- TASK OBJECTIVE: Each line of the material must be returned exactly.

- SOURCE EXCERPT:
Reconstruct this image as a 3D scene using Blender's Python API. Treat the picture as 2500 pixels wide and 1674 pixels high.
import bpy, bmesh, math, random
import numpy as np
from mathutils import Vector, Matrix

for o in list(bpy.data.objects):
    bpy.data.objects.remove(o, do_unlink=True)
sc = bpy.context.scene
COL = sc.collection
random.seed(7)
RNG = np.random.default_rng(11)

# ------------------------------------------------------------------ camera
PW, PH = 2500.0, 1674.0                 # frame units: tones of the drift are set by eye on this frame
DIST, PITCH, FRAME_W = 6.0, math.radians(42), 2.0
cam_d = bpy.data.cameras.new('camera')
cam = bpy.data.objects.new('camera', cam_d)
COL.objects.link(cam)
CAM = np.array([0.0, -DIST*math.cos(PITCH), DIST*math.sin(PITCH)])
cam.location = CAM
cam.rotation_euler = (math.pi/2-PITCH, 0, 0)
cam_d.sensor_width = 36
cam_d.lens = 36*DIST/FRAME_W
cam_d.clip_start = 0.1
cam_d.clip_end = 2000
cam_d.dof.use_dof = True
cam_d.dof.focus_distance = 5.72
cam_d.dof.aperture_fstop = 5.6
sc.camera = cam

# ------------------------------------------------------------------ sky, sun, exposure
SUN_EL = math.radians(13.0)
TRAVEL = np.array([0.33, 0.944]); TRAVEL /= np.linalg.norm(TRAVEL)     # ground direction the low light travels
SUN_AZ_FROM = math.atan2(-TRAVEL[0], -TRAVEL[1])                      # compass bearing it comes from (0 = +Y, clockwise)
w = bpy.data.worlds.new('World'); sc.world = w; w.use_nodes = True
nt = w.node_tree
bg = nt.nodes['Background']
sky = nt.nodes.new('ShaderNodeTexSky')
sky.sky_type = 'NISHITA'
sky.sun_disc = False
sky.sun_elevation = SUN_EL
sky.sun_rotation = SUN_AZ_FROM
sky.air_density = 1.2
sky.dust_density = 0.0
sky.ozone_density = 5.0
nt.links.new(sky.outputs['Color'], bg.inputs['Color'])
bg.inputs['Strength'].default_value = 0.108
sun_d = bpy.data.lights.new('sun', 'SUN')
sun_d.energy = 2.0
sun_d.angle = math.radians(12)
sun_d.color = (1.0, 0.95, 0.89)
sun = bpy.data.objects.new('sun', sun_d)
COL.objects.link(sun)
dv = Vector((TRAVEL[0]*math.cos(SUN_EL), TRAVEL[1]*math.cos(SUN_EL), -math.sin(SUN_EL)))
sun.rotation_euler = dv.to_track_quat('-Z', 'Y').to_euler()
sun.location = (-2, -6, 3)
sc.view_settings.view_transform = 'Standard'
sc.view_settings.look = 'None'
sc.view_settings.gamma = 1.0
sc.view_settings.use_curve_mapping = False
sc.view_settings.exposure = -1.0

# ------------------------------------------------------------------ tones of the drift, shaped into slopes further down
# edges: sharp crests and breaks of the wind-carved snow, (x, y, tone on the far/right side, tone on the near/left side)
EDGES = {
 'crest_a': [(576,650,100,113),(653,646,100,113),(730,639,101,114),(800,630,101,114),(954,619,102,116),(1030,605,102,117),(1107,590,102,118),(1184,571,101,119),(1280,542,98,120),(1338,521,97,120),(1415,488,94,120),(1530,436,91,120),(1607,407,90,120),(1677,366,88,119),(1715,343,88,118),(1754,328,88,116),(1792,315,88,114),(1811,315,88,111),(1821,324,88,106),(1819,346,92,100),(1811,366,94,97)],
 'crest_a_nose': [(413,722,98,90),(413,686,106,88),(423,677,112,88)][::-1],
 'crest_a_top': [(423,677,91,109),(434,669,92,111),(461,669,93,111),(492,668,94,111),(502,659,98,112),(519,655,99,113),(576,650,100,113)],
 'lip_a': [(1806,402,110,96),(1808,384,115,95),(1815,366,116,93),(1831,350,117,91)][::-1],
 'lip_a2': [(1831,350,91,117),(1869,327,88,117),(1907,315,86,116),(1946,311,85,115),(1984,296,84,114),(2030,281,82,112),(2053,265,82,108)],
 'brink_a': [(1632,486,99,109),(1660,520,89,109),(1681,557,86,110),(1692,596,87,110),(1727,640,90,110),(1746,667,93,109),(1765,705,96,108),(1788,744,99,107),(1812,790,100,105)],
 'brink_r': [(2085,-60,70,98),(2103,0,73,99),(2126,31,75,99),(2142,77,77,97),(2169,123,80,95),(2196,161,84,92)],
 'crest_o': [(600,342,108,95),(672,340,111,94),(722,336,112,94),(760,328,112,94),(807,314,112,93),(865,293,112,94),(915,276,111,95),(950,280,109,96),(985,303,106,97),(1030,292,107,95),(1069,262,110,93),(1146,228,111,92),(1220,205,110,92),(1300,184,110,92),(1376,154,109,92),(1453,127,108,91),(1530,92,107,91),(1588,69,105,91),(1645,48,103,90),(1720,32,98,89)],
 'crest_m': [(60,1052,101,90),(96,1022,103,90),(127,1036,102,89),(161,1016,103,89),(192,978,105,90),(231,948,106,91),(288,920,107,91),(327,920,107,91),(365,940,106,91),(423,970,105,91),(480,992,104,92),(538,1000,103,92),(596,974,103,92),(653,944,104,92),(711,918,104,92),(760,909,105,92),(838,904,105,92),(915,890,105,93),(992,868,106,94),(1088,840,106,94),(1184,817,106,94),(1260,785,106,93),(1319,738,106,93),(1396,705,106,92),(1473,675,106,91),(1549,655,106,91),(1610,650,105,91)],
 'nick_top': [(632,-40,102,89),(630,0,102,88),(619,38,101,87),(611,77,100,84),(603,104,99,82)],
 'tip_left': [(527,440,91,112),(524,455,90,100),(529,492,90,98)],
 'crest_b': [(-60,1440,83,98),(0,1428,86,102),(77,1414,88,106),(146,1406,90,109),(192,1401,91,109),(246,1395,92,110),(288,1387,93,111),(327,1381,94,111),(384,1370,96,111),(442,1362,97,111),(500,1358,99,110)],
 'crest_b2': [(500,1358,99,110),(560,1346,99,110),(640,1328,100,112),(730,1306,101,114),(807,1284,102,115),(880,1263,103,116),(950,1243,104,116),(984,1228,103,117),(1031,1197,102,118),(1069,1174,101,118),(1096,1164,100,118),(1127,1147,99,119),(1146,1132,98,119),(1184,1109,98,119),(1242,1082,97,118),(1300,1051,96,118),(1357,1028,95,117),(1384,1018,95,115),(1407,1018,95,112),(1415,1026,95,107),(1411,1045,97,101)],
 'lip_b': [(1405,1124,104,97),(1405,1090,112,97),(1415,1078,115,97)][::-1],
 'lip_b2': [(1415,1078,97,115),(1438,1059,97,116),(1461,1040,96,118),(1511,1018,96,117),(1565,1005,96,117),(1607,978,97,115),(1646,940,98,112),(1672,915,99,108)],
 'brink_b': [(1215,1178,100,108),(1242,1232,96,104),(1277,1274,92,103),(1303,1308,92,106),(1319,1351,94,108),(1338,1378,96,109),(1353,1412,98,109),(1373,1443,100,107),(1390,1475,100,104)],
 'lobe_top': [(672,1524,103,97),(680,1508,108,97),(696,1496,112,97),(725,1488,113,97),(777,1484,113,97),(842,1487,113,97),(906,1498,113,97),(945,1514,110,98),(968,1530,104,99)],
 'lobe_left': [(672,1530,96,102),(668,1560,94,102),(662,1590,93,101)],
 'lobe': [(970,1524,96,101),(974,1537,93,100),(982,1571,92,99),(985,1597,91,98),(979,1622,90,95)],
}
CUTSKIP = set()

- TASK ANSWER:
Reconstruct this image as a 3D scene using Blender's Python API. Treat the picture as 2500 pixels wide and 1674 pixels high.
import bpy, bmesh, math, random
import numpy as np
from mathutils import Vector, Matrix

for o in list(bpy.data.objects):
    bpy.data.objects.remove(o, do_unlink=True)
sc = bpy.context.scene
COL = sc.collection
random.seed(7)
RNG = np.random.default_rng(11)

# ------------------------------------------------------------------ camera
PW, PH = 2500.0, 1674.0                 # frame units: tones of the drift are set by eye on this frame
DIST, PITCH, FRAME_W = 6.0, math.radians(42), 2.0
cam_d = bpy.data.cameras.new('camera')
cam = bpy.data.objects.new('camera', cam_d)
COL.objects.link(cam)
CAM = np.array([0.0, -DIST*math.cos(PITCH), DIST*math.sin(PITCH)])
cam.location = CAM
cam.rotation_euler = (math.pi/2-PITCH, 0, 0)
cam_d.sensor_width = 36
cam_d.lens = 36*DIST/FRAME_W
cam_d.clip_start = 0.1
cam_d.clip_end = 2000
cam_d.dof.use_dof = True
cam_d.dof.focus_distance = 5.72
cam_d.dof.aperture_fstop = 5.6
sc.camera = cam

# ------------------------------------------------------------------ sky, sun, exposure
SUN_EL = math.radians(13.0)
TRAVEL = np.array([0.33, 0.944]); TRAVEL /= np.linalg.norm(TRAVEL)     # ground direction the low light travels
SUN_AZ_FROM = math.atan2(-TRAVEL[0], -TRAVEL[1])                      # compass bearing it comes from (0 = +Y, clockwise)
w = bpy.data.worlds.new('World'); sc.world = w; w.use_nodes = True
nt = w.node_tree
bg = nt.nodes['Background']
sky = nt.nodes.new('ShaderNodeTexSky')
sky.sky_type = 'NISHITA'
sky.sun_disc = False
sky.sun_elevation = SUN_EL
sky.sun_rotation = SUN_AZ_FROM
sky.air_density = 1.2
sky.dust_density = 0.0
sky.ozone_density = 5.0
nt.links.new(sky.outputs['Color'], bg.inputs['Color'])
bg.inputs['Strength'].default_value = 0.108
sun_d = bpy.data.lights.new('sun', 'SUN')
sun_d.energy = 2.0
sun_d.angle = math.radians(12)
sun_d.color = (1.0, 0.95, 0.89)
sun = bpy.data.objects.new('sun', sun_d)
COL.objects.link(sun)
dv = Vector((TRAVEL[0]*math.cos(SUN_EL), TRAVEL[1]*math.cos(SUN_EL), -math.sin(SUN_EL)))
sun.rotation_euler = dv.to_track_quat('-Z', 'Y').to_euler()
sun.location = (-2, -6, 3)
sc.view_settings.view_transform = 'Standard'
sc.view_settings.look = 'None'
sc.view_settings.gamma = 1.0
sc.view_settings.use_curve_mapping = False
sc.view_settings.exposure = -1.0

# ------------------------------------------------------------------ tones of the drift, shaped into slopes further down
# edges: sharp crests and breaks of the wind-carved snow, (x, y, tone on the far/right side, tone on the near/left side)
EDGES = {
 'crest_a': [(576,650,100,113),(653,646,100,113),(730,639,101,114),(800,630,101,114),(954,619,102,116),(1030,605,102,117),(1107,590,102,118),(1184,571,101,119),(1280,542,98,120),(1338,521,97,120),(1415,488,94,120),(1530,436,91,120),(1607,407,90,120),(1677,366,88,119),(1715,343,88,118),(1754,328,88,116),(1792,315,88,114),(1811,315,88,111),(1821,324,88,106),(1819,346,92,100),(1811,366,94,97)],
 'crest_a_nose': [(413,722,98,90),(413,686,106,88),(423,677,112,88)][::-1],
 'crest_a_top': [(423,677,91,109),(434,669,92,111),(461,669,93,111),(492,668,94,111),(502,659,98,112),(519,655,99,113),(576,650,100,113)],
 'lip_a': [(1806,402,110,96),(1808,384,115,95),(1815,366,116,93),(1831,350,117,91)][::-1],
 'lip_a2': [(1831,350,91,117),(1869,327,88,117),(1907,315,86,116),(1946,311,85,115),(1984,296,84,114),(2030,281,82,112),(2053,265,82,108)],
 'brink_a': [(1632,486,99,109),(1660,520,89,109),(1681,557,86,110),(1692,596,87,110),(1727,640,90,110),(1746,667,93,109),(1765,705,96,108),(1788,744,99,107),(1812,790,100,105)],
 'brink_r': [(2085,-60,70,98),(2103,0,73,99),(2126,31,75,99),(2142,77,77,97),(2169,123,80,95),(2196,161,84,92)],
 'crest_o': [(600,342,108,95),(672,340,111,94),(722,336,112,94),(760,328,112,94),(807,314,112,93),(865,293,112,94),(915,276,111,95),(950,280,109,96),(985,303,106,97),(1030,292,107,95),(1069,262,110,93),(1146,228,111,92),(1220,205,110,92),(1300,184,110,92),(1376,154,109,92),(1453,127,108,91),(1530,92,107,91),(1588,69,105,91),(1645,48,103,90),(1720,32,98,89)],
 'crest_m': [(60,1052,101,90),(96,1022,103,90),(127,1036,102,89),(161,1016,103,89),(192,978,105,90),(231,948,106,91),(288,920,107,91),(327,920,107,91),(365,940,106,91),(423,970,105,91),(480,992,104,92),(538,1000,103,92),(596,974,103,92),(653,944,104,92),(711,918,104,92),(760,909,105,92),(838,904,105,92),(915,890,105,93),(992,868,106,94),(1088,840,106,94),(1184,817,106,94),(1260,785,106,93),(1319,738,106,93),(1396,705,106,92),(1473,675,106,91),(1549,655,106,91),(1610,650,105,91)],
 'nick_top': [(632,-40,102,89),(630,0,102,88),(619,38,101,87),(611,77,100,84),(603,104,99,82)],
 'tip_left': [(527,440,91,112),(524,455,90,100),(529,492,90,98)],
 'crest_b': [(-60,1440,83,98),(0,1428,86,102),(77,1414,88,106),(146,1406,90,109),(192,1401,91,109),(246,1395,92,110),(288,1387,93,111),(327,1381,94,111),(384,1370,96,111),(442,1362,97,111),(500,1358,99,110)],
 'crest_b2': [(500,1358,99,110),(560,1346,99,110),(640,1328,100,112),(730,1306,101,114),(807,1284,102,115),(880,1263,103,116),(950,1243,104,116),(984,1228,103,117),(1031,1197,102,118),(1069,1174,101,118),(1096,1164,100,118),(1127,1147,99,119),(1146,1132,98,119),(1184,1109,98,119),(1242,1082,97,118),(1300,1051,96,118),(1357,1028,95,117),(1384,1018,95,115),(1407,1018,95,112),(1415,1026,95,107),(1411,1045,97,101)],
 'lip_b': [(1405,1124,104,97),(1405,1090,112,97),(1415,1078,115,97)][::-1],
 'lip_b2': [(1415,1078,97,115),(1438,1059,97,116),(1461,1040,96,118),(1511,1018,96,117),(1565,1005,96,117),(1607,978,97,115),(1646,940,98,112),(1672,915,99,108)],
 'brink_b': [(1215,1178,100,108),(1242,1232,96,104),(1277,1274,92,103),(1303,1308,92,106),(1319,1351,94,108),(1338,1378,96,109),(1353,1412,98,109),(1373,1443,100,107),(1390,1475,100,104)],
 'lobe_top': [(672,1524,103,97),(680,1508,108,97),(696,1496,112,97),(725,1488,113,97),(777,1484,113,97),(842,1487,113,97),(906,1498,113,97),(945,1514,110,98),(968,1530,104,99)],
 'lobe_left': [(672,1530,96,102),(668,1560,94,102),(662,1590,93,101)],
 'lobe': [(970,1524,96,101),(974,1537,93,100),(982,1571,92,99),(985,1597,91,98),(979,1622,90,95)],
}
CUTSKIP = set()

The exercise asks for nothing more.